### SHORT TASK
Look for the string "this" in every line, and copy each line that has it.

[Scene modeling code data]
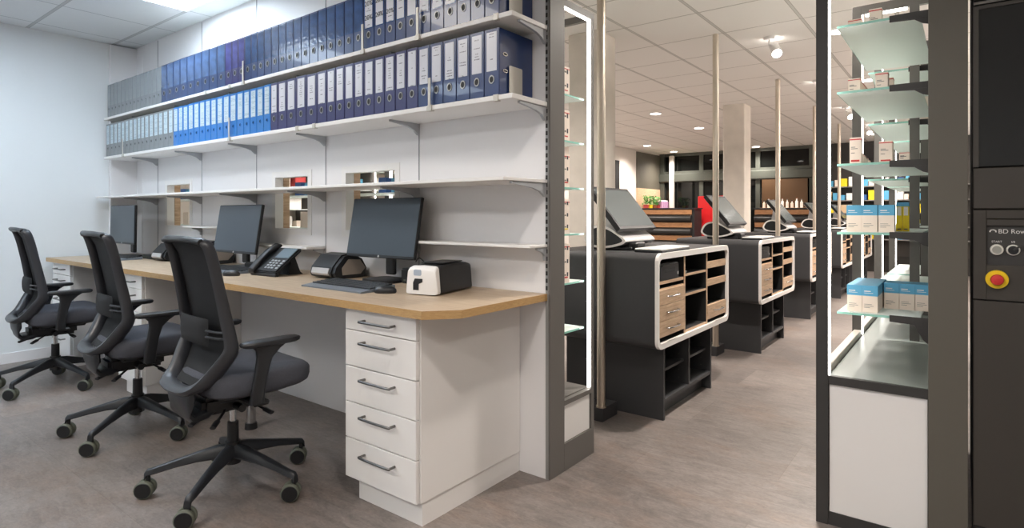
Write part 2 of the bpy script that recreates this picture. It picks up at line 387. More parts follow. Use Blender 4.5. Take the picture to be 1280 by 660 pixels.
# shop shell
struct(MB().box(-5.75, -5.6, 2.4, 13.0, 0, CZ).build('wall_shop_left', PLAST), 'pale wall at the far left of the shop')
struct(MB().box(-5.6, -5.585, 10.74, 10.9, 0, 2.17).build('door_1', BLACK), 'narrow dark doorway in the far shop wall')
struct(MB().box(-5.6, -5.58, 11.70, 12.97, 1.64, CZ-.03).build('trim_9', mat('olive_panel', (84,80,70), .5)), 'dark olive wall panel over the plant display')
struct(MB().box(-5.6, -5.57, 11.70, 12.97, 1.2, 1.64).build('trim_10', OAKSHOP))
# facade
YF = 12.95
struct(MB().box(-5.6, 2.5, 14.3, 14.4, 0, CZ).build('wall_far', mat('night_wall', (34,32,30), .6)))
struct(MB().box(-2.35, 2.5, YF, YF+.1, 0, CZ).build('wall_shop_far', mat('charcoal_wall', (50,48,46), .6)), 'charcoal far wall of the shop')
FAC = mat('facade_steel', (92,95,88), .32, .5)
fb = MB(); fb.box(-5.6, -2.35, YF-.1, YF+.12, 1.80, 1.995, .02); fb.box(-5.6, -2.35, YF-.03, YF+.06, 2.0, 2.05); fb.box(-5.6, -2.35, YF-.03, YF+.06, 2.39, CZ)
fb.box(-5.57, -5.47, YF-.06, YF+.06, 0, CZ)
for x in (-4.62, -3.42, -2.40): fb.box(x-.045, x+.045, YF-.04, YF+.06, 0, CZ)
struct(fb.build('window_4', FAC), 'steel and glass shop front with dark night outside')
fo = bpy.data.objects['window_4']
MB().box(-5.45, -2.35, YF+.0, YF+.012, 0, CZ-.02).build('pane', GLASSD, fo)
struct(MB().box(-5.32, -5.22, 12.80, 12.89, 0, 2.4, .01).build('trim_11', PLAST), 'white slim column before the glass shop front')
for i, (x0, y0) in enumerate(((-2.42, 3.87), (-2.42, 7.55))):
    struct(MB().box(x0, x0+.26, y0, y0+.28, 0, CZ, .006).build('trim_%d' % (12+i), CONC), ['pale concrete column beside the nearest till', 'pale concrete column behind the second till'][i])

# ================================================================== LIGHTS
def panel_light(x, y, label):
    t = thing('ceiling_light', label, 'light', (x, y, CZ-.012), 'square office ceiling light panels')
    fr = MB(); a, b = .2745, .27
    fr.frame([(x-a, y-a), (x+a, y-a), (x+a, y+a), (x-a, y+a)], [(x-b+.008, y-b+.008), (x+b-.008, y-b+.008), (x+b-.008, y+b-.008), (x-b+.008, y+b-.008)], 'z', CZ-.014, CZ-.0005)
    fr.build('frame', WHITE, t); MB().box(x-b+.008, x+b-.008, y-b+.008, y+b-.008, CZ-.01, CZ-.004).build('diffuser', EPANEL if x < -3.5 else EPANELW, t)
panel_light(-3.88, 1.55, 'bright square light panel in the ceiling above the blue binders')
for (x, y) in ((-2.75, .45), (-4.45, .45), (-2.75, -1.2), (-4.45, -1.2), (-1.05, -1.2)):
    panel_light(x, y, 'square light panel in the office ceiling out of view')
def downlight(x, y, label, w=SPOT_W, seen=True):
    t = thing('downlight', label, 'light', (x, y, CZ-.008), 'round ceiling downlights')
    ri = MB(); n = 28; o = [(x+.085*math.cos(2*math.pi*k/n), y+.085*math.sin(2*math.pi*k/n)) for k in range(n)]; i_ = [(x+.07*math.cos(2*math.pi*k/n), y+.07*math.sin(2*math.pi*k/n)) for k in range(n)]
    ri.frame(o, i_, 'z', CZ-.010, CZ-.0005); ri.build('trim_ring', WHITE, t)
    MB().prism([(x+.07*math.cos(2*math.pi*k/n), y+.07*math.sin(2*math.pi*k/n)) for k in range(n)], 'z', CZ-.006, CZ-.001).build('lens', ESPOT, t)
    ld = bpy.data.lights.new('downlight_beam', 'SPOT'); ld.energy = w*4; ld.color = SHOP_COL; ld.spot_size = math.radians(150); ld.spot_blend = .8; ld.shadow_soft_size = .06
    lo = bpy.data.objects.new('downlight_beam', ld); COL.objects.link(lo); lo.parent = t; lo.location = (0, 0, -.02)
for x, y, l in ((-3.34, 7.58, 'nearest left round downlight in the shop ceiling'), (-3.35, 9.27, 'round downlight behind the nearest left one in the shop ceiling'), (-5.04, 11.02, 'left round downlight near the white shop wall'), (-5.06, 12.75-.3, 'far left round downlight by the shop front'), (-3.36, 12.55, 'round downlight above the far concrete column')):
    downlight(x, y, l)
for x, y in ((-3.34, 3.2), (-3.34, 5.6), (-.75, 3.1), (-.75, 5.0), (-.75, 7.0), (-.75, 9.2), (-5.0, 5.5), (-5.0, 3.4), (-5.0, 8.5), (.9, 5.0), (.9, 8.5), (-1.2, 11.8), (-.62, .75), (.7, .9), (-.4, -.8)):  # extra unseen downlights, added to brighten the shop and the passage
    downlight(x, y, 'unseen round ceiling downlight added for fill light', SPOT_W*(.4 if y < 1 else 1), False)
for k, (x, y) in enumerate(((1.1, 3.6), (1.1, 6.2), (1.1, 8.8), (1.1, 11.4))):  # glowing globes added outside the view to lift the shop ceiling
    t = thing('ceiling_fill_globe', 'unseen hanging globe added to brighten the shop ceiling', 'light', (x, y, 1.85), 'unseen globes added to brighten the shop ceiling')
    MB().sphere((x, y, 1.97), .12, u=20, v=12).build('globe', EGLOBE, t, True); MB().cyl((x, y, 2.08), (x, y, CZ-.001), .006, seg=8).build('cord', BPLA, t)
def track_spot(x, y, label):
    t = thing('ceiling_spotlight', label, 'light', (x, y, CZ-.09), 'white spotlights over the till aisle')
    MB().cyl((x-.05, y, CZ-.001), (x-.05, y, CZ-.022), .04).build('base', WHITE, t, True)
    MB().tube([(x-.05, y, CZ-.022), (x-.05, y, CZ-.06), (x-.02, y, CZ-.075)], .008).build('arm', WHITE, t, True)
    a = Vector((x-.03, y+.05, CZ-.06)); d = Vector((.35, -.62, -.70)).normalized()
    MB().cyl(a, a+d*.12, .035, .038).build('head', WHITE, t, True)
    MB().cyl(a+d*.12, a+d*.123, .034).build('lens', emis('spot_lens', LED_COL, 30) if 'sl' not in MATS else MATS['sl'], t)
    MB().cyl(a-d*.012, a-d*.002, .022).build('back_vent', emis('spot_vent', LED_COL, 40), t)
    ld = bpy.data.lights.new('spotlight_beam', 'SPOT'); ld.energy = 30; ld.color = SHOP_COL; ld.spot_size = math.radians(70); ld.spot_blend = .5; ld.shadow_soft_size = .03
    lo = bpy.data.objects.new('spotlight_beam', ld); COL.objects.link(lo); lo.parent = t; lo.location = (a+d*.13)-world_loc(t); lo.rotation_euler = d.to_track_quat('-Z', 'Y').to_euler()
for k, l in enumerate(('brightest and nearest white spotlight over the till aisle', 'second white spotlight along the till aisle', 'third white spotlight along the till aisle', 'farthest white spotlight along the till aisle')):
    track_spot(-1.15, 4.85+1.86*k, l)

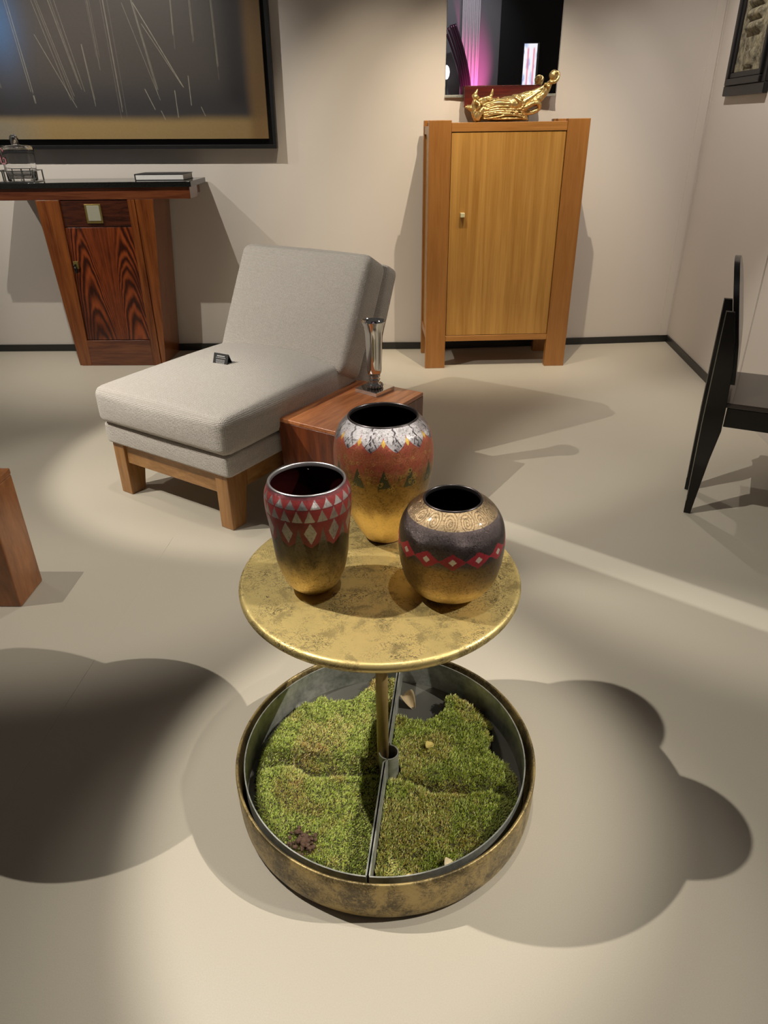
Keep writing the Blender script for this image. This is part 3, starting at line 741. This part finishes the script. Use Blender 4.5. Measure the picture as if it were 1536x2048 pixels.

### RESPONSE TO THE EXERCISE
Write part 2 of the bpy script that recreates this picture. It picks up at line 387. More parts follow. Use Blender 4.5. Take the picture to be 1280 by 660 pixels.
Keep writing the Blender script for this image. This is part 3, starting at line 741. This part finishes the script. Use Blender 4.5. Measure the picture as if it were 1536x2048 pixels.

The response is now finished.